■ **SET EXERCISE**: Exactly the lines from the one that contains "Recreate this scene" to the one that contains "PI = math.pi", both lines included, should be copied, and no others.

■ **AVAILABLE RECORDS**:
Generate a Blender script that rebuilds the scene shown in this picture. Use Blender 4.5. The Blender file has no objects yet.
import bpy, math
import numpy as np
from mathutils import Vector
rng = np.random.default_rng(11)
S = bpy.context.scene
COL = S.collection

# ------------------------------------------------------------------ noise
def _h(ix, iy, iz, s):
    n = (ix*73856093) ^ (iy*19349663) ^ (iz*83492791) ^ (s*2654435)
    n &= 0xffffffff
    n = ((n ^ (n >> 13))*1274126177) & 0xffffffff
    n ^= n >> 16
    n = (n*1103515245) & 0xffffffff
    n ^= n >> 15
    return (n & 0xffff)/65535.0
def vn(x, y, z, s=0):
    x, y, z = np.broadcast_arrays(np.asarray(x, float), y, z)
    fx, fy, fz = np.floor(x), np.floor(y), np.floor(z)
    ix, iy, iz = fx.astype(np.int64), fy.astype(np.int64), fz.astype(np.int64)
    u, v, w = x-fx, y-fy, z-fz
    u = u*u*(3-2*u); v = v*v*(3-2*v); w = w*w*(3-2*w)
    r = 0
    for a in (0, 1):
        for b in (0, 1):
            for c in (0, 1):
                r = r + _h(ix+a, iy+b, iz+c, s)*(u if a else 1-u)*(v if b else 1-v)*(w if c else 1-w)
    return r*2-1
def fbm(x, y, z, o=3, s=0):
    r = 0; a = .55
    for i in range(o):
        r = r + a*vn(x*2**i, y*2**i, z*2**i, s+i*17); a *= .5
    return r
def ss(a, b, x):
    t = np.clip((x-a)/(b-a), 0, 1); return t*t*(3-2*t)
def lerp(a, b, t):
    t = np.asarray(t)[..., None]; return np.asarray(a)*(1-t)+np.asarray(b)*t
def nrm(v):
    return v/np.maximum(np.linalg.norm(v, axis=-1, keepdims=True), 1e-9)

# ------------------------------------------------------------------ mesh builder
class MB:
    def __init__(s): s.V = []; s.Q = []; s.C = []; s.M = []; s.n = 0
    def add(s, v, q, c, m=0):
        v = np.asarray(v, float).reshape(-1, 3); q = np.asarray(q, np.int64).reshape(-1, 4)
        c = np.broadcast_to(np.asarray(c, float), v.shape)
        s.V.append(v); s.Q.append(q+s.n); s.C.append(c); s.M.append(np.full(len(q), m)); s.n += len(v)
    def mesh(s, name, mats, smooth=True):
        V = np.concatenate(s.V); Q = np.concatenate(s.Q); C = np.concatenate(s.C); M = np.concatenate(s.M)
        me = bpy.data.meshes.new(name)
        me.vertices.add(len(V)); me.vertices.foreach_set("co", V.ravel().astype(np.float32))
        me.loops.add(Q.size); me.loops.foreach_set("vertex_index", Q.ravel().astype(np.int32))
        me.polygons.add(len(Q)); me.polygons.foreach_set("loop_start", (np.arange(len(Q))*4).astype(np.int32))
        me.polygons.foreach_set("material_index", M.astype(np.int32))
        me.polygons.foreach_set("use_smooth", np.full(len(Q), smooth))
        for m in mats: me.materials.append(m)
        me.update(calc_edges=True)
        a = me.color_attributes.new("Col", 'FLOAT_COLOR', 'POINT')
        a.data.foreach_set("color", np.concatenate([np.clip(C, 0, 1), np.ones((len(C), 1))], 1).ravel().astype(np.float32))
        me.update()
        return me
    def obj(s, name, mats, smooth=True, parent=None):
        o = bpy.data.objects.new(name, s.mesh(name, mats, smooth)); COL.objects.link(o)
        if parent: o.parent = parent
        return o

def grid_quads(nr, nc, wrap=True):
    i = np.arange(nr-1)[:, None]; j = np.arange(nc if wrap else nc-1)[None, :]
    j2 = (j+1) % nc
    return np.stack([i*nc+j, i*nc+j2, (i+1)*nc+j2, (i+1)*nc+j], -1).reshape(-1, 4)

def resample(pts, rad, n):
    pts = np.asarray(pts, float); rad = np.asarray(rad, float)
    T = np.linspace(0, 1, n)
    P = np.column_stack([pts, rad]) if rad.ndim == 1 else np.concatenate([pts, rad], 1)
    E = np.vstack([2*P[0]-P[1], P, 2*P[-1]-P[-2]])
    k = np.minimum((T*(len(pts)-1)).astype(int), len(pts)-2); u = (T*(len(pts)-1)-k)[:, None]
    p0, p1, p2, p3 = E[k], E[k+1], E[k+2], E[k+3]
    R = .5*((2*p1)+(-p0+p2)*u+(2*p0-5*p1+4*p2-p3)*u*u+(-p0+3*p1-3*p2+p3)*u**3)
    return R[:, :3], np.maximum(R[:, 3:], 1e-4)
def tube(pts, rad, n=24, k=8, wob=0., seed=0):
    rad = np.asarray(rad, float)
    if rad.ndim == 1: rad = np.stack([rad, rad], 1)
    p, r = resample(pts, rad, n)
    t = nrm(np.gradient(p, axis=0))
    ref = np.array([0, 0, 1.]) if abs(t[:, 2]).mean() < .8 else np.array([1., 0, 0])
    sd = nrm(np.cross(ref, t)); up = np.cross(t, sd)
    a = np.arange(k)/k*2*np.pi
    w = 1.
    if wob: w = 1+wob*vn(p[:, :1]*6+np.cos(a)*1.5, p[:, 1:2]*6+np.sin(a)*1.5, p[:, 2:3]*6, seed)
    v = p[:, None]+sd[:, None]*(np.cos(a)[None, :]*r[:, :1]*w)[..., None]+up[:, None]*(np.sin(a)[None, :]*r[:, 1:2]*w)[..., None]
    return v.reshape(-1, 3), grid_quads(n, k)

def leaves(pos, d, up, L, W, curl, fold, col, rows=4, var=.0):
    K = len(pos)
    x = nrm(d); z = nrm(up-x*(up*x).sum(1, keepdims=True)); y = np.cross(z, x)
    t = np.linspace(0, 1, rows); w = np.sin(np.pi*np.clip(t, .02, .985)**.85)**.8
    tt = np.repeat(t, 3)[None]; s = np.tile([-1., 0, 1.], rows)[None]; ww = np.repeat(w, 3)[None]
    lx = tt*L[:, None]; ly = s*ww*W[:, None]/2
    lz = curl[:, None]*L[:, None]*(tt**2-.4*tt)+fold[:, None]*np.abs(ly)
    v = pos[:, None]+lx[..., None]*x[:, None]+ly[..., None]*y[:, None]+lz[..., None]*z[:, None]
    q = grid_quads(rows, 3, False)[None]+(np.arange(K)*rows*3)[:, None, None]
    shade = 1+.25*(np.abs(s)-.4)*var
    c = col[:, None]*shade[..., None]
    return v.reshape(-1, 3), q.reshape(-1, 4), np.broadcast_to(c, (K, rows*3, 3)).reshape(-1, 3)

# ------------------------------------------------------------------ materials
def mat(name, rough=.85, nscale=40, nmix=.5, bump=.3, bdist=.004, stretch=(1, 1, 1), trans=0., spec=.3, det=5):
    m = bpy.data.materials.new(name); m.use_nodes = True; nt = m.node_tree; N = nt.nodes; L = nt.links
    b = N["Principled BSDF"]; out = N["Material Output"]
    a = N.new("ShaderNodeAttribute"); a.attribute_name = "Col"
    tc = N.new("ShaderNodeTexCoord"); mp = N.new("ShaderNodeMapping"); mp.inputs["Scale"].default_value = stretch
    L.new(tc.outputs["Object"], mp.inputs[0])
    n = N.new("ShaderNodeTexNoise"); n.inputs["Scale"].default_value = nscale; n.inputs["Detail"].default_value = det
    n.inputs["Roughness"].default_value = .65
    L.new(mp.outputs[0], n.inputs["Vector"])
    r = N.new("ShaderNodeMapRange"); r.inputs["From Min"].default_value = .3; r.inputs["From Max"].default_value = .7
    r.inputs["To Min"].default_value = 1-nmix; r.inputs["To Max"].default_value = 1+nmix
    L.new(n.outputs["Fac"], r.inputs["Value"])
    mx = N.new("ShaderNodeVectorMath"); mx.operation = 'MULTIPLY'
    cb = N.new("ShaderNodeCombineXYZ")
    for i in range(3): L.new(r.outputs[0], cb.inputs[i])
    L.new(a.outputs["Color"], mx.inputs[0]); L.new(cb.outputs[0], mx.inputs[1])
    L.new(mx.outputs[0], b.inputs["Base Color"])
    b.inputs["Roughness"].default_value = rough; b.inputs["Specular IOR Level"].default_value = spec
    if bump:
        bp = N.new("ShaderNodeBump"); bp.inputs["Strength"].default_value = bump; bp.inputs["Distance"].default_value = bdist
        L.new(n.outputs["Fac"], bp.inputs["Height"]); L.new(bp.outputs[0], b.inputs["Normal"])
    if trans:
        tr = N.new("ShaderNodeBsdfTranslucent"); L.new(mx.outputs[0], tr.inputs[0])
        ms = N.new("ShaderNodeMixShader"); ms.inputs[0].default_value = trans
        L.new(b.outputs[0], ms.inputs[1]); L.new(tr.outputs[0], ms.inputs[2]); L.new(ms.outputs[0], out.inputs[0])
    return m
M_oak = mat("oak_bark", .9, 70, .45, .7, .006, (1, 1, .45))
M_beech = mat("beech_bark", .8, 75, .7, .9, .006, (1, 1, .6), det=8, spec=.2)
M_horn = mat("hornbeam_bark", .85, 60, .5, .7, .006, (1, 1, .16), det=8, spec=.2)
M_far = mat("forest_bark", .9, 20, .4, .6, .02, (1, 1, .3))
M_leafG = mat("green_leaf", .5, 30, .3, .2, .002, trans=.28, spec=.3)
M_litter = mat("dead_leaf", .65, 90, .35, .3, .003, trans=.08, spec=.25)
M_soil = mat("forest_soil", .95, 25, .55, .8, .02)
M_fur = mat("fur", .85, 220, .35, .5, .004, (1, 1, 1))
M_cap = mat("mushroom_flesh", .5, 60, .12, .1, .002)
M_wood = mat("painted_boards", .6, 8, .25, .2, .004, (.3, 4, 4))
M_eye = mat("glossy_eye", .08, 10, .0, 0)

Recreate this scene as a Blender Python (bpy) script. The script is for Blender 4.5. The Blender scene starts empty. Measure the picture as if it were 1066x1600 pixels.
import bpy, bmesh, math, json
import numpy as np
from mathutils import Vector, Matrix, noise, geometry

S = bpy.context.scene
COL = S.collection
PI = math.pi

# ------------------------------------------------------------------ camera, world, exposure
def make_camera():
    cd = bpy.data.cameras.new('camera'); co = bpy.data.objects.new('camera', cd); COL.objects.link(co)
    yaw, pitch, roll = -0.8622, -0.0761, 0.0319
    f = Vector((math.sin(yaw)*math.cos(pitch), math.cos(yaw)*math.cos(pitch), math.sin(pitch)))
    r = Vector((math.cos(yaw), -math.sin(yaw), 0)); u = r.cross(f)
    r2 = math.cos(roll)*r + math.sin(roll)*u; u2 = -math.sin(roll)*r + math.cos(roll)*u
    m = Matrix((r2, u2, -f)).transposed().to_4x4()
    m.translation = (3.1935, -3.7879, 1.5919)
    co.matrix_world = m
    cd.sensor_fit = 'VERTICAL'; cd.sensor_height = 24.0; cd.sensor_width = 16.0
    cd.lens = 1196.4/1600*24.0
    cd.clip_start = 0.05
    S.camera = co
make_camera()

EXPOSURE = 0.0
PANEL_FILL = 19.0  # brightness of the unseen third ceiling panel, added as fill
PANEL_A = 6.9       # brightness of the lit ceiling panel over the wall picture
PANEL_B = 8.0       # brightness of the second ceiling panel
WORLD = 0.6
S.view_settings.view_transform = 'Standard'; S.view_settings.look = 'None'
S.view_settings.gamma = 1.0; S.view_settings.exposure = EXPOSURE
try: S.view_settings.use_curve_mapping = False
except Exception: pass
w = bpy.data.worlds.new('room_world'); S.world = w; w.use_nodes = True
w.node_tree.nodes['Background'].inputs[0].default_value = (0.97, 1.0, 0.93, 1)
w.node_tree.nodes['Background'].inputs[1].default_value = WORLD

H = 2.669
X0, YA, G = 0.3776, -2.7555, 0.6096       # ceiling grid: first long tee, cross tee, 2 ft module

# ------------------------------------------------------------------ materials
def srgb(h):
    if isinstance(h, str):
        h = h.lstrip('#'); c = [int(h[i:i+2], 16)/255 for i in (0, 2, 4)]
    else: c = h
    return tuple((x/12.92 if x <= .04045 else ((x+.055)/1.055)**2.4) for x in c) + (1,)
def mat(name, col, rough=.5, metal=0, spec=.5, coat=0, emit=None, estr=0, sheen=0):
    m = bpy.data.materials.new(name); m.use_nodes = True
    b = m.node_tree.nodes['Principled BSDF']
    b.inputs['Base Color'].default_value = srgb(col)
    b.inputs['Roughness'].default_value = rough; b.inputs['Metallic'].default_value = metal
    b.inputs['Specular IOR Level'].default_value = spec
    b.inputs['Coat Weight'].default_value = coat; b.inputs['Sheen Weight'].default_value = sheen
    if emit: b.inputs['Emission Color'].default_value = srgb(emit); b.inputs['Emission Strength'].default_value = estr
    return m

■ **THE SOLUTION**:
Recreate this scene as a Blender Python (bpy) script. The script is for Blender 4.5. The Blender scene starts empty. Measure the picture as if it were 1066x1600 pixels.
import bpy, bmesh, math, json
import numpy as np
from mathutils import Vector, Matrix, noise, geometry

S = bpy.context.scene
COL = S.collection
PI = math.pi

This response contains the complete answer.